Split by Wederganger and Urfaust

Release date: June 9, 2017
Label: Ván Records

The Dutch black metal scene is an exciting place to be right now, so a split release by two of the most exciting bands you’ll find in the Lowlands is a treat. Urfaust with their drunken reverie and Wederganger, a band of risen deadites both do two songs on split, released by the magical Ván Records.

It’s not like they weren’t shooting for the top already. Urfaust unleashed their Empty Space Meditation last year, an album that shows the band at their very best (and most distinct). An album that actually made plenty of End of Year lists. The band Wederganger from Gelderland seems to have put all the influences from the crowded regional scene together in one big pot (Heidevolk, Botulistum, Mondvolland, Zwartketterij and more) and distilled from it a potent cocktail of mesmerising sounds from the realms between the world of the living and the dead. This joint effort shows both at their peak.

So let us start with the music from the corpse-filled fields, where Wederganger dwells. The band really relies on the eerie atmosphere they invoke with some haunting tones, that start up the track ‘Heengegaan’ (which translates as ‘Departed’). The group employs a lot of clean sounds in their recordings, which gives a lot of space for the listener to really hear all distinct elements. Another force for the group is the vocals. The interplay between Alfschijn’s clean singing, which moves to some clerical chanting in some parts, and the harsh barks of Botmuyl is really an exciting element in the songs.
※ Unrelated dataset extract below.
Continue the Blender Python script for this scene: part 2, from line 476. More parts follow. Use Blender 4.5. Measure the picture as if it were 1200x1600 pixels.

On ‘De Gebrokene’ (‘The Broken One’), the band sounds a lot more firm thanks to some powerful guitar work. Pounding, heavy drums give the song an even more colossal sound, while the pace is a laborious drag of sorts. Then it picks up the pace and becomes an energetic, catchy tune with soaring, sonorous singing. The song is actually quite short, but shows a different side of Wederganger and it’s a good side!

You honestly never know what might happen with Urfaust when a new song is released. The duo, originally from around Eindhoven in the Netherlands, are absolute masters of the black metal genre and use it in a playful manner. Perhaps the YouTube videos where black metal is played as surf music (by fictional tongue-in-cheek acts from the sixties like The Burzums, The Emperors etc.) was an inspiration for ‘Zelfbestraffinstendenz en Occulte Raadsels’. The continuously riding cymbals do make this sound exactly like a surf song. The intro also pretty much feels like a Dick Dale song. Fuzzy guitars hide the peculiar, crooning vocals, so unique to this band in a thick tapestry of riffs. The music really flows vibrantly for the first few minutes, before shifting to an almost funeral doom like pace, where the singing becomes a voice of despair.

‘Hypnotisch Bevel – De Daimonische Mensch’ (‘Hypnotic Order – the Demonic Human’) shows a different Urfaust. One that builds up a song for about 6 minutes, a foreboding, slow paced tune that could well be part of a horror film. It never erupts, never seeks to do anything more than just keep the listener in an ominous awaiting.

Both bands manage to show a big range of what they do in just two tracks, proving their diversity as well as their status in the Dutch black metal scene. That makes this record one to get your hands on and makes these bands pretty amazing.